To me, God’s power is not the power to scare us, but rather the power to lure us, to entice us, to transformation. God’s power is the power of hope, of a new future. God loves us and helps us see fresh possibilities, no matter how difficult things may be.

Moreover, to say that, if God cannot prevent suffering, then God is of no use, is like saying that if parents cannot save their offspring from all suffering, they are of no use. God does not prevent suffering, and often suffering is terribly unjust, but it can be endured more easily when we know that it matters to God.

This liberal theology is called “process theology,” it has numerous biblical and talmudic precedents, and many rabbis accept it today. If you come to shul often enough, you will surely hear me discuss it. Or ask me out for coffee and we’ll talk about it. The point is, there are alternatives to thinking of God as a cruel tyrant. You don’t have to conceive of God the same way you did when you were ten years old. There are much better ways of relating to God.

Q: Rabbi, our congregation has gone through a lot of turmoil. Whether it is the fault of the clergy, or the lay leaders, I don’t know. Probably both. But there is a lot of pain in the synagogue. How do you plan to address it?

A: Some of you might question my judgment in deciding to answer this question today, when people come to shul to be inspired. But I know that this is the elephant in the room and we need to acknowledge it. I’ve had conversations with people who were literally in tears because of their pain over recent events, and I know that some congregants have resigned their membership. I have no interest in casting blame on anyone; blame is not useful, it will get us nowhere. But crisis = opportunity. We now have an opportunity to start afresh as a community, just as the High Holy Days are a time for personal renewal.

Here’s how we do it. First, as I said on Rosh Hashanah, we need to pay more attention to the wonderful things that are happening here, from our warm and intimate religious school, to our beautiful Shabbat services, to the support we give our members who suffer illness or loss. And, by the way, compared to many other congregations, we are not in danger of going out of business. Let’s stop focusing on scarcity and start to count all of our assets, both financial and human. If we are creative, there is a lot that we can do with what we already have.

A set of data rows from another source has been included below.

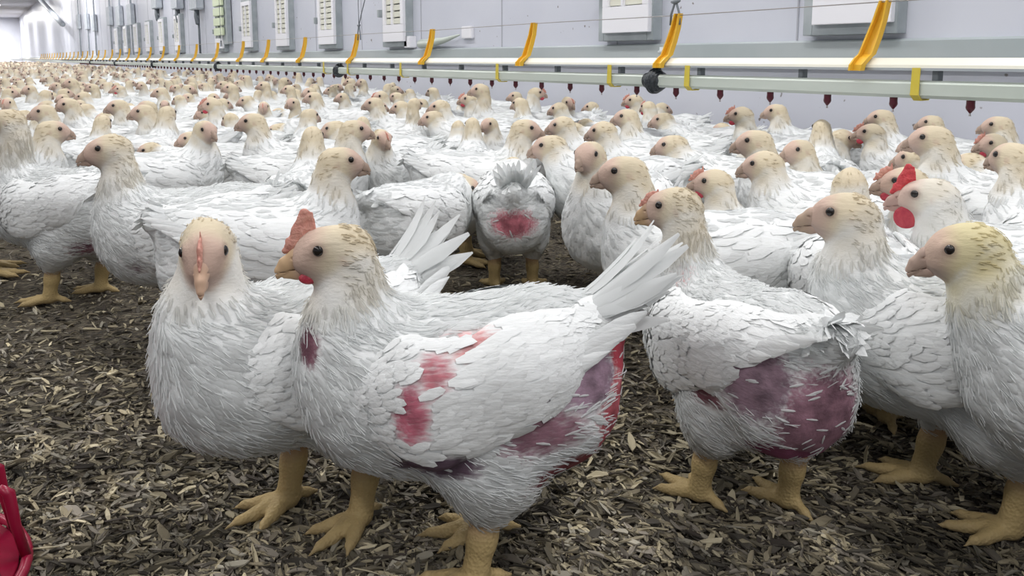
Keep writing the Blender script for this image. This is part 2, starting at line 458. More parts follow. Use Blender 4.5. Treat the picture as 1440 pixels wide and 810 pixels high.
    def eye_y(s):
        o = hm @ Vector((.0145, s * .08, .0085)); t = hm @ Vector((.0145, 0, .0085)); hit = bvh_b.ray_cast(o, (t - o).normalized())
        return max(.0215, min(.034, (hm.inverted() @ hit[0]).y * s - .0018)) if hit[0] is not None else .0252
    for s in (1, -1): parts.append(('eye', eye_mesh(), None, hm @ Matrix.Translation((.0145, s * eye_y(s), .0085))))
    # ---- legs
    for s in (1, -1):
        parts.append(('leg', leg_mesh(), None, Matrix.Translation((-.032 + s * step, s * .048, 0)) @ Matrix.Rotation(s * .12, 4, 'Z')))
    return dict(name=name, parts=parts, hp=hp, hyaw=hyaw)

_c = {}
FLOCKBEAK = (.40, .30, .24)
def beak_mesh(colr):
    k = ('beak', colr)
    if k in _c: return _c[k]
    P, lo, h = grid((-.002, -.022, -.04), (.085, .022, .02), .0016)
    up_ = chain(P, [(.020, 0, -.002), (.040, 0, -.003), (.057, 0, -.0095), (.066, 0, -.017), (.0695, 0, -.025)], [.0165, .0140, .0095, .0058, .0020], .006, .68)
    lw = chain(P, [(.020, 0, -.017), (.044, 0, -.0215), (.060, 0, -.0235)], [.0115, .0076, .0036], .006, .72)
    mouth = np.abs(P[2] + .0175 - 9.0 * (P[0] - .030) * (.062 - P[0]) * .55) - .0006
    d = smin(up_, lw, .002)
    d = np.maximum(d, -np.maximum(mouth, -(P[0] - .028)))
    for s in (-1, 1): d = np.maximum(d, -ell(P, (.046, s * .0088, -.001), (.0038, .003, .0015)))
    V, Q = snet(d, lo, h)
    c = np.array(colr); t = sst(V[:, 0], .03, .055)[:, None]
    T = np.array((.50, .36, .31))[None] * (1 - t) + c[None] * t
    V[:, 0] = .022 + (V[:, 0] - .022) * (.88 if colr != FLOCKBEAK else .82); V[:, 1:] *= .94
    _c[k] = mk_mesh('beak', V, Q, [M['beak']], np.c_[T, np.ones(len(T))]); return _c[k]
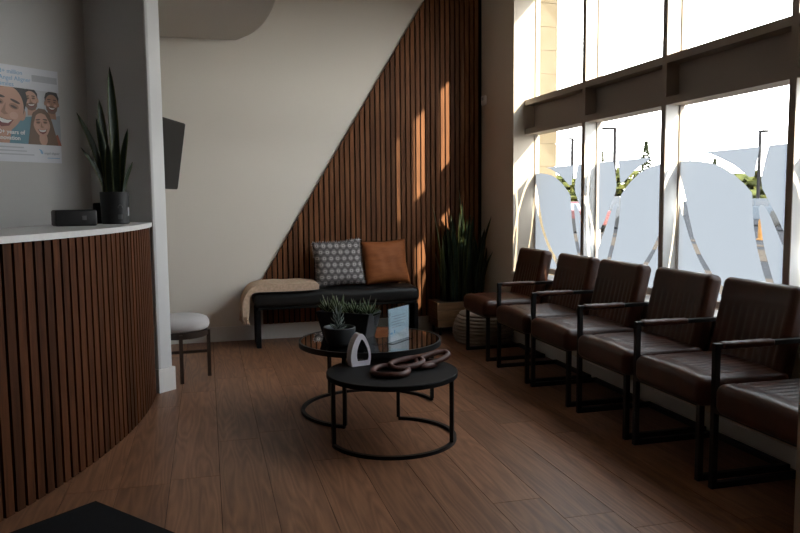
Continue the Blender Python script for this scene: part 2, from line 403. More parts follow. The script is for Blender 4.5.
prism(bm, [(v.x, v.y) for v in arc]+[(E0.x-.012, E0.y-.02)]+[((C0-d1*.04).x-.03, (C0-d1*.04).y-.03)]+[(v.x, v.y) for v in inn[::-1] if (v-C0).dot(d1) < -.2 and v.y < 4.6], HC-.03, HC)
obj('counter_top', bm, M_STONE, ct)

# ------------------------------------------------------------------ poster on the reception wall
PX = .222                                                            # distance of the poster's right edge from the nook corner
def pframe(name):                                                    # local x runs right along the wall, y up, z out of the wall
    o = thing(name, '', '')
    zax = -d1; xax = d2
    o.matrix_world = Matrix(((xax.x, 0, zax.x, 0), (xax.y, 0, zax.y, 0), (0, 1, 0, 0), (0, 0, 0, 1)))
    o.matrix_world.translation = C0-d2*PX+Vector((0, 0, 2.22))+zax*.002
    return o
po = pframe('poster'); tag(po, 'poster with a group photo of four laughing people on the wall above the counter', 'poster')
bm = BM(); box(bm, (-.66, -.625, -.0015), (0, 0, 0)); obj('sheet', bm, M_PAPER, po)
pcol = {k: mat('print_'+k, v, .5) for k, v in dict(bg=(.58, .60, .64), skin=(.56, .31, .22), skin2=(.42, .22, .15), skin3=(.60, .35, .26), hair=(.03, .025, .025), brown=(.16, .09, .055), teal=(.12, .28, .36), shirt=(.38, .42, .48), teeth=(.8, .78, .76), lip=(.22, .06, .05), shade=(.36, .18, .12), cheek=(.64, .38, .29), stubble=(.20, .11, .08), red=(.34, .10, .06), brow=(.07, .04, .03)).items()}
def print_part(name, items, layer, parent=po):
    bm = BM(); ms = []
    for i, (k, pts) in enumerate(items):
        m = pcol[k]
        if m not in ms: ms.append(m)
        z = .0004+layer*.0016+i*.00012
        f = bm.faces.new([bm.verts.new((x, y, z)) for x, y in pts]); f.material_index = ms.index(m)
    me_o = obj(name, bm, ms, parent)
    return me_o
CLIP = (-.655, 0.0, -.505, -.143)
def clip(pts):
    return [(max(CLIP[0], min(CLIP[1], x)), max(CLIP[2], min(CLIP[3], y))) for x, y in pts]
def ell(cx, cy, rx, ry, tilt=0, n=26, a0=0, a1=360):
    t = math.radians(tilt); out = []
    for i in range(n):
        a = math.radians(a0+(a1-a0)*i/(n if a1-a0 == 360 else n-1)); x, y = rx*math.cos(a), ry*math.sin(a)
        out.append((cx+x*math.cos(t)-y*math.sin(t), cy+x*math.sin(t)+y*math.cos(t)))
    return clip(out)
def px(x, y):                                                        # photo pixel on the poster -> poster coordinates
    return (x-57.5)/141, -(.143+(y-(85+.147*x))/150)
photo = print_part('photo_print', [('bg', [(-.655, -.505), (0, -.505), (0, -.143), (-.655, -.143)])], 0)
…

Second, to heal the pain will require more than just treating each other kindly—we need to seek and give forgiveness. To those of you who are angry about things that have happened here, whatever those things were, we say to you that we are genuinely sorry. We know how much this shul means to you.

But, as Ann Landers said, hanging on to resentment is letting someone who hurt you live rent-free in your head. Demanding that the past should have been different is a really good way for you to stay miserable. If you want a better future, you to forgive people. And what of they don’t come to you asking for forgiveness? You forgive them anyway.

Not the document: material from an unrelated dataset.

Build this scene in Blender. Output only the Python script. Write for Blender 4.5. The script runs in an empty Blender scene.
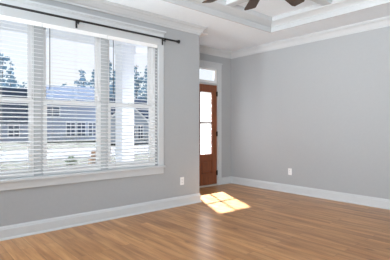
import bpy, bmesh, math, random
from math import radians as R, sin, cos, pi
from mathutils import Vector, Matrix

random.seed(7)
S = bpy.context.scene
COL = S.collection

# ------------------------------------------------------------------ camera
CAM_H = 1.17
cd = bpy.data.cameras.new('camera')
cam = bpy.data.objects.new('camera', cd)
COL.objects.link(cam)
cam.location = (0, 0, CAM_H)
cam.rotation_euler = (R(90), 0, R(48.92 - 90))
cd.sensor_fit = 'HORIZONTAL'
cd.sensor_width = 36
cd.lens = 36 * 340 / 390
cd.shift_y = -2.5 / 390
cd.clip_start = 0.05
cd.clip_end = 600
S.camera = cam

# ------------------------------------------------------------------ exposure
S.view_settings.view_transform = 'Standard'
S.view_settings.look = 'None'
S.view_settings.exposure = 0.03
S.view_settings.gamma = 1.0
S.view_settings.use_curve_mapping = False

# ------------------------------------------------------------------ sky and sun
w = bpy.data.worlds.new('sky')
S.world = w
w.use_nodes = True
nt = w.node_tree
nt.nodes.clear()
o_ = nt.nodes.new('ShaderNodeOutputWorld')
b_ = nt.nodes.new('ShaderNodeBackground')
sk = nt.nodes.new('ShaderNodeTexSky')
sk.sky_type = 'NISHITA'
sk.sun_disc = False
sk.sun_elevation = R(44.6)
sk.sun_rotation = R(26)
sk.air_density = 1.0
sk.dust_density = 2.0
sk.ozone_density = 1.0
mx = nt.nodes.new('ShaderNodeMix')
mx.data_type = 'RGBA'
mx.inputs[0].default_value = 0.55
mx.inputs[7].default_value = (8.9, 9.1, 9.3, 1)      # thin bright overcast veil
nt.links.new(sk.outputs[0], mx.inputs[6])
nt.links.new(mx.outputs[2], b_.inputs[0])
b_.inputs[1].default_value = 0.110
nt.links.new(b_.outputs[0], o_.inputs[0])

SUN_DIR = Vector((-0.445, -0.91, -1.0)).normalized()
sl = bpy.data.lights.new('sun', 'SUN')
sl.energy = 48.0
sl.angle = R(1.9)
sl.color = (0.90, 0.95, 1.0)
so = bpy.data.objects.new('sun', sl)
COL.objects.link(so)
so.rotation_euler = SUN_DIR.to_track_quat('-Z', 'Y').to_euler()
so.location = (8, 12, 14)

# ------------------------------------------------------------------ added fill lamps inside the room, out of view
def area(name, loc, direction, sx, sy, power, col, spread=180):
    l = bpy.data.lights.new(name, 'AREA')
    l.shape = 'RECTANGLE'
    l.size, l.size_y = sx, sy
    l.energy = power
    l.color = col
    l.spread = R(spread)       # limits the fill to the surfaces it should brighten
    o = bpy.data.objects.new(name, l)
    COL.objects.link(o)
    o.location = loc
    o.rotation_euler = Vector(direction).to_track_quat('-Z', 'Z').to_euler()
    return o
area('fill_near', (2.2, -2.8, 1.2), (-.1, 1, .25), 4.2, 1.6, 30, (0.86, 0.96, 1.0), 120)  # unseen fill added behind the camera to brighten blinds and mullions
area('fill_side', (-2.45, -.9, 1.4), (1, .49, 0.07), 3.0, 2.0, 74, (0.97, 0.985, 1.0), 66)  # unseen fill added to brighten the right wall
area('fill_front', (-1.7, 3.68, 0.9), (.75, -.42, 1.0), .5, .5, 140, (0.88, 0.96, 1.0), 110)  # unseen upward fill added to lift the ceiling near the window wall

# ------------------------------------------------------------------ helpers
def tag(o, label=None, cat=None, group=None, kind=None):
    if label: o['label'] = label
    if cat: o['category'] = cat
    if group: o['group'] = group
    if kind: o['kind'] = kind
    return o

def empty(name, loc=(0, 0, 0), rz=0.0):
    o = bpy.data.objects.new(name, None)
    COL.objects.link(o)
    o.location = loc
    o.rotation_euler = (0, 0, rz)
    o.empty_display_size = 0.1
    return o

class MB:
    """collects shapes into one mesh"""
    def __init__(self): self.v = []; self.f = []; self.sm = []
    def add(self, vs, fs, smooth=False):
        n = len(self.v)
        self.v += [tuple(p) for p in vs]
        self.f += [tuple(i + n for i in f) for f in fs]
        self.sm += [smooth] * len(fs)
        return self
    def box(self, x0, x1, y0, y1, z0, z1, M=None):
        vs = [(x0, y0, z0), (x1, y0, z0), (x1, y1, z0), (x0, y1, z0), (x0, y0, z1), (x1, y0, z1), (x1, y1, z1), (x0, y1, z1)]
        if M is not None: vs = [M @ Vector(p) for p in vs]
        return self.add(vs, [(0, 3, 2, 1), (4, 5, 6, 7), (0, 1, 5, 4), (1, 2, 6, 5), (2, 3, 7, 6), (3, 0, 4, 7)])
    def tube(self, p, q, r0, r1=None, n=12, caps=True):
        r1 = r0 if r1 is None else r1
        p, q = Vector(p), Vector(q)
        d = (q - p).normalized()
        a = d.orthogonal().normalized(); b = d.cross(a)
        vs = []
        for (c, r) in ((p, r0), (q, r1)):
            for i in range(n):
                t = 2 * pi * i / n
                vs.append(c + (a * cos(t) + b * sin(t)) * r)
        self.add(vs, [(i, (i + 1) % n, n + (i + 1) % n, n + i) for i in range(n)], True)
        if caps:
            k = len(self.v) - 2 * n
            self.f += [tuple(k + i for i in reversed(range(n))), tuple(k + n + i for i in range(n))]
            self.sm += [False, False]
        return self
    def lathe(self, prof, c=(0, 0, 0), axis='Z', n=20):
        c = Vector(c); vs = []
        for (r, h) in prof:
            for i in range(n):
                t = 2 * pi * i / n
                if axis == 'Z': p = Vector((r * cos(t), r * sin(t), h))
                elif axis == 'X': p = Vector((h, r * cos(t), r * sin(t)))
                else: p = Vector((r * sin(t), h, r * cos(t)))
                vs.append(c + p)
        fs = []
        for k in range(len(prof) - 1):
            for i in range(n):
                fs.append((k * n + i, k * n + (i + 1) % n, (k + 1) * n + (i + 1) % n, (k + 1) * n + i))
        self.add(vs, fs, True)
        base = len(self.v) - len(vs)
        self.f += [tuple(base + i for i in reversed(range(n))), tuple(base + (len(prof) - 1) * n + i for i in range(n))]
        self.sm += [False, False]
        return self
    def sweep(self, prof, path, closed=False, side=1):
        """prof: closed list of (out, z); path: list of (x, y); out is measured to the right of travel (side=1)"""
        P = [Vector((x, y)) for x, y in path]
        n = len(P)
        def nrm(a, b):
            d = (b - a).normalized()
            return Vector((d.y, -d.x)) * side
        rings = []
        for i in range(n):
            if closed or 0 < i < n - 1:
                n0 = nrm(P[i - 1], P[i]); n1 = nrm(P[i], P[(i + 1) % n])
                m = (n0 + n1) / (1 + n0.dot(n1))
            elif i == 0: m = nrm(P[0], P[1])
            else: m = nrm(P[-2], P[-1])
            rings.append([(P[i].x + m.x * o, P[i].y + m.y * o, z) for o, z in prof])
        k = len(prof)
        vs = [p for r in rings for p in r]
        fs = []
        segs = n if closed else n - 1
        for i in range(segs):
            j = (i + 1) % n
            for a in range(k):
                b = (a + 1) % k
                fs.append((i * k + a, j * k + a, j * k + b, i * k + b))
        if not closed:
            fs += [tuple(reversed(range(k))), tuple((n - 1) * k + a for a in range(k))]
        return self.add(vs, fs)
    def build(self, name, mat, parent=None, bevel=0.0, loc=None, fix=True):
        me = bpy.data.meshes.new(name)
        me.from_pydata(self.v, [], self.f)
        for p, s in zip(me.polygons, self.sm): p.use_smooth = s
        if fix:
            bm = bmesh.new(); bm.from_mesh(me)
            bmesh.ops.recalc_face_normals(bm, faces=bm.faces)
            bm.to_mesh(me); bm.free()
        me.materials.append(mat)
        o = bpy.data.objects.new(name, me)
        COL.objects.link(o)
        if parent is not None: o.parent = parent
        if loc is not None: o.location = loc
        if bevel:
            b = o.modifiers.new('bevel', 'BEVEL')
            b.width = bevel; b.segments = 2; b.limit_method = 'ANGLE'
        return o

def copy_tree(o, parent=None):
    c = o.copy()
    COL.objects.link(c)
    if parent is not None: c.parent = parent
    for ch in list(o.children): copy_tree(ch, c)
    return c

# ------------------------------------------------------------------ materials
def lin(r, g, b):
    f = lambda c: c / 12.92 if c <= .04045 else ((c + .055) / 1.055) ** 2.4
    return (f(r / 255), f(g / 255), f(b / 255), 1)

def mat(name, rgb, rough=0.6, var=0.05, scale=8.0, stretch=(1, 1, 1), bump=0.0, metallic=0.0, spec=0.5):
    m = bpy.data.materials.new(name)
    m.use_nodes = True
    N, L = m.node_tree.nodes, m.node_tree.links
    bs = N['Principled BSDF']
    tc = N.new('ShaderNodeTexCoord'); mp = N.new('ShaderNodeMapping')
    mp.inputs['Scale'].default_value = stretch
    L.new(tc.outputs['Object'], mp.inputs['Vector'])
    nz = N.new('ShaderNodeTexNoise'); nz.inputs['Scale'].default_value = scale
    nz.inputs['Detail'].default_value = 4
    L.new(mp.outputs[0], nz.inputs['Vector'])
    rp = N.new('ShaderNodeValToRGB')
    c = lin(*rgb)
    rp.color_ramp.elements[0].position = .3; rp.color_ramp.elements[1].position = .7
    rp.color_ramp.elements[0].color = tuple(x * (1 - var) for x in c[:3]) + (1,)
    rp.color_ramp.elements[1].color = tuple(min(1, x * (1 + var)) for x in c[:3]) + (1,)
    L.new(nz.outputs[0], rp.inputs[0]); L.new(rp.outputs[0], bs.inputs['Base Color'])
    bs.inputs['Roughness'].default_value = rough
    bs.inputs['Metallic'].default_value = metallic
    bs.inputs['Specular IOR Level'].default_value = spec
    if bump:
        bp = N.new('ShaderNodeBump'); bp.inputs['Strength'].default_value = bump; bp.inputs['Distance'].default_value = .01
        L.new(nz.outputs[0], bp.inputs['Height']); L.new(bp.outputs[0], bs.inputs['Normal'])
    return m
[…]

Third, the problem with the congregation is not that there is too much conflict. The problem is that there is not enough cooperation. Let’s recall the many times in the past when people worked together to overcome problems. The times when we put aside trivial issues of power and status and stopped thinking “I” and started to think “team.” When we accepted responsibility but “the team” got the credit, not “I.”

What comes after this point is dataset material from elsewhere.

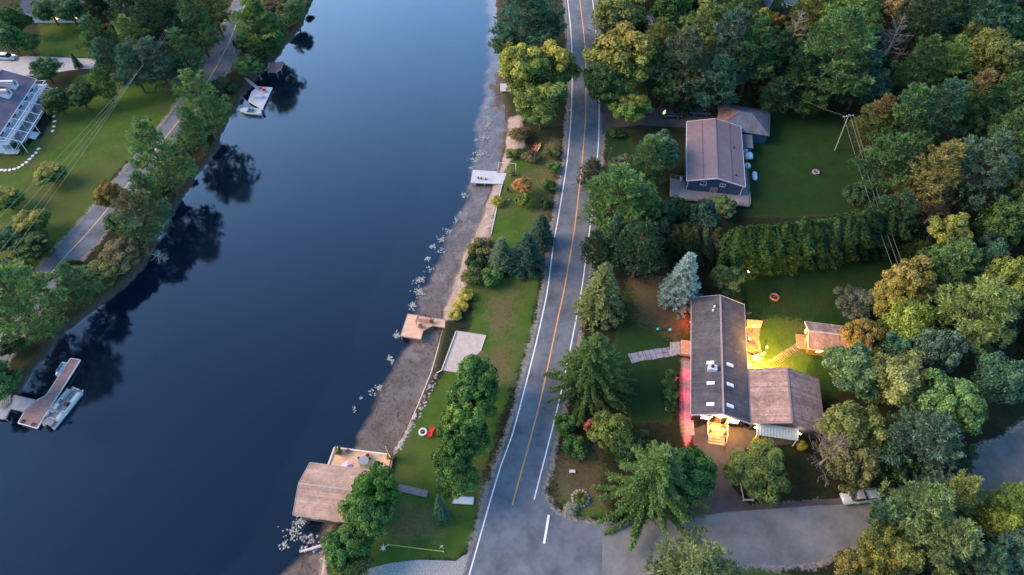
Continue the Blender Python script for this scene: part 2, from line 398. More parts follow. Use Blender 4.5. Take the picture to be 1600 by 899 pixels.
def smax(polys):
    r = np.full(X.shape, -6.0)
    for p in polys: r = np.maximum(r, sdist(X, Y, p))
    return np.clip(r, -6, 6)
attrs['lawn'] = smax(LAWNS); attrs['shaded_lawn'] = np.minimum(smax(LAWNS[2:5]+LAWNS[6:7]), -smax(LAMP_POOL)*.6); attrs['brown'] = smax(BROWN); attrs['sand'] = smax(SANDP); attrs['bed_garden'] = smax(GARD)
attrs['gravel'] = smax([road_poly, lroad_poly, APRON, LANE])
attrs['shore'] = np.clip(np.where(inw, -1, np.minimum(np.where(land_r > 0, land_r, 99), np.where(land_l > 0, land_l, 99))), -1, 9)
nyy, nxx = X.shape
me = bpy.data.meshes.new('ground')
co = np.stack([X, Y, Z], -1).reshape(-1, 3).astype(np.float32)
idx = np.arange(nyy*nxx).reshape(nyy, nxx)
q = np.stack([idx[:-1, :-1], idx[:-1, 1:], idx[1:, 1:], idx[1:, :-1]], -1).reshape(-1, 4).astype(np.int32)
def fast_mesh(me, co, q):
    me.vertices.add(len(co)); me.vertices.foreach_set('co', np.ascontiguousarray(co, np.float32).ravel())
    me.loops.add(q.size); me.loops.foreach_set('vertex_index', np.ascontiguousarray(q, np.int32).ravel())
    me.polygons.add(len(q)); k = q.shape[1]
    me.polygons.foreach_set('loop_start', np.arange(0, q.size, k, dtype=np.int32))
    me.polygons.foreach_set('loop_total', np.full(len(q), k, np.int32))
    me.update(calc_edges=True)
fast_mesh(me, co, q)
for k, a in attrs.items():
    t = me.attributes.new(k, 'FLOAT', 'POINT'); t.data.foreach_set('value', a.reshape(-1).astype(np.float32))
gm = bpy.data.materials.new('ground'); gm.use_nodes = True; nt = gm.node_tree; N = nt.nodes; LK = nt.links
pb = N['Principled BSDF']; pb.inputs['Roughness'].default_value = .95; pb.inputs['Specular IOR Level'].default_value = .15
geo = N.new('ShaderNodeNewGeometry')
def noise(sc, det=4, ro=.6):
    n = N.new('ShaderNodeTexNoise'); n.inputs['Scale'].default_value = sc; n.inputs['Detail'].default_value = det; n.inputs['Roughness'].default_value = ro
    LK.new(geo.outputs['Position'], n.inputs[0]); return n.outputs[0]
def math_(op, a, b=None, c=None):
    n = N.new('ShaderNodeMath'); n.operation = op
    for i, v in enumerate((a, b, c)):
        if v is None: continue
        if isinstance(v, (int, float)): n.inputs[i].default_value = v
        else: LK.new(v, n.inputs[i])
    return n.outputs[0]
def ramp(v, *els):
    r = N.new('ShaderNodeValToRGB')
    while len(r.color_ramp.elements) < len(els): r.color_ramp.elements.new(.5)
    for e, (p, c) in zip(r.color_ramp.elements, els): e.position = p; e.color = (*c, 1)
    LK.new(v, r.inputs[0]); return r.outputs[0]
def mixc(f, a, b):
    m = N.new('ShaderNodeMix'); m.data_type = 'RGBA'
    if isinstance(f, float): m.inputs[0].default_value = f
    else: LK.new(f, m.inputs[0])
    for i, v in ((6, a), (7, b)):
        if isinstance(v, tuple): m.inputs[i].default_value = (*v, 1)
        else: LK.new(v, m.inputs[i])
    return m.outputs[2]
def attr(n):
    a = N.new('ShaderNodeAttribute'); a.attribute_name = n; return a.outputs['Fac']
def smooth(v, lo, hi):
    m = N.new('ShaderNodeMapRange'); m.interpolation_type = 'SMOOTHSTEP'; m.inputs['From Min'].default_value = lo; m.inputs['From Max'].default_value = hi
    LK.new(v, m.inputs[0]); return m.outputs[0]
nA, nB, nC, nD = noise(.06, 5), noise(.35, 5, .7), noise(2.2, 4, .7), noise(9, 3, .7)
floor_ = mixc(smooth(nC, .35, .65), (.012, .02, .008), (.03, .027, .014))
floor_ = mixc(smooth(nB, .5, .62), floor_, (.014, .026, .009))
lawn = ramp(nB, (.3, (.04, .085, .012)), (.5, (.055, .115, .016)), (.68, (.085, .125, .022)))
lawn = mixc(math_('MULTIPLY', smooth(nA, .48, .6), .7), lawn, (.085, .098, .028))
lawn = mixc(math_('MULTIPLY', smooth(noise(.16, 6, .75), .54, .64), .6), lawn, (.12, .105, .045))
lawn = mixc(math_('MULTIPLY', smooth(nC, .5, .75), .45), lawn, (.10, .125, .035))
lawn = mixc(math_('MULTIPLY', smooth(nD, .48, .62), .5), lawn, (.022, .05, .01))
brown = ramp(nC, (.3, (.09, .075, .035)), (.6, (.15, .11, .06)), (.8, (.07, .09, .03)))
sand = ramp(nB, (.3, (.24, .185, .165)), (.6, (.36, .29, .265))); sand = mixc(smooth(nC, .5, .68), sand, (.16, .125, .11))
grav = ramp(nC, (.3, (.13, .11, .09)), (.55, (.24, .215, .195)), (.75, (.36, .33, .31)))
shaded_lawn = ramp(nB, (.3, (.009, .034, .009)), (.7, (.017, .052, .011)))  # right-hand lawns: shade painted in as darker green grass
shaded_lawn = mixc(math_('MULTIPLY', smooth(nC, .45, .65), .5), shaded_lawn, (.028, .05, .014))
def edge(a, amp, w):
    s = math_('ADD', a, math_('MULTIPLY', math_('SUBTRACT', nB, .5), amp)); s = math_('ADD', s, math_('MULTIPLY', math_('SUBTRACT', nC, .5), amp*.6))
    return smooth(s, -w, w)
c = mixc(edge(attr('lawn'), 3.0, .5), floor_, lawn)
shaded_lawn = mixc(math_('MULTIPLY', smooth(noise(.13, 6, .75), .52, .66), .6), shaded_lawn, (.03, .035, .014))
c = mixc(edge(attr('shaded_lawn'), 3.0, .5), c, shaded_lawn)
c = mixc(math_('MULTIPLY', edge(attr('brown'), 7.0, 1.6), .75), c, brown)
shore = attr('shore')
c = mixc(math_('MULTIPLY', smooth(math_('ADD', shore, math_('MULTIPLY', nC, 1.2)), 2.2, .9), .8), c, ramp(nC, (.35, (.03, .03, .018)), (.7, (.09, .075, .05))))
c = mixc(edge(attr('sand'), 2.0, .4), c, sand)
c = mixc(edge(attr('bed_garden'), .8, .3), c, ramp(nC, (.35, (.2, .13, .10)), (.7, (.38, .28, .24))))
gr = math_('ADD', attr('gravel'), .75)
c = mixc(edge(gr, 2.6, .4), c, grav)
c = mixc(math_('MULTIPLY', smooth(math_('ADD', shore, math_('MULTIPLY', nC, .5)), .75, .35), .6), c, (.07, .05, .04))   # wet line
# lake bed: pale stony sand on the shallow shelf, light lost in deep water painted navy
sp = N.new('ShaderNodeSeparateXYZ'); LK.new(geo.outputs['Position'], sp.inputs[0])
bedc = ramp(nB, (.3, (.15, .105, .078)), (.55, (.235, .165, .13)), (.75, (.33, .245, .195)))
bedc = mixc(math_('MULTIPLY', smooth(nC, .52, .68), .8), bedc, (.06, .05, .045))
bedc = mixc(math_('MULTIPLY', smooth(noise(.55, 6, .75), .5, .64), .6), bedc, (.09, .075, .055))
bedc = mixc(math_('MULTIPLY', smooth(noise(.2, 6, .7), .52, .6), .45), bedc, (.36, .29, .25))
bedc = mixc(math_('MULTIPLY', smooth(nD, .58, .7), .5), bedc, (.5, .46, .42))
bedc = mixc(smooth(math_('ADD', sp.outputs[2], math_('MULTIPLY', nB, .35)), -.15, -.8), bedc, (.0025, .014, .038))
c = mixc(smooth(sp.outputs[2], .02, -.02), c, bedc)
LK.new(c, pb.inputs['Base Color'])
bn = N.new('ShaderNodeBump'); bn.inputs['Strength'].default_value = .6; bn.inputs['Distance'].default_value = .25
LK.new(math_('ADD', nC, nD), bn.inputs['Height']); LK.new(bn.outputs[0], pb.inputs['Normal'])
ground = link('ground', me, gm); ground['kind'] = 'structure'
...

Fourth, we need to start a visioning process. As Rabbi Yogi Berra put it, if you don’t know where you’re going, you’ll wind up someplace else. We need to start to develop a picture of what we want to see here in the future, and then find a strategy to make that vision real. What we focus on will become our reality.

It’s not impossible to do these four things: to pay attention to the good, to seek and give forgiveness, to recall moments of collaboration, and to develop a vision for the congregation. If I did not think that these things were possible, I would not be here. I look forward to a productive year with you, a year of fresh hope and determination.

Thank you for your questions! Keep asking them all year long.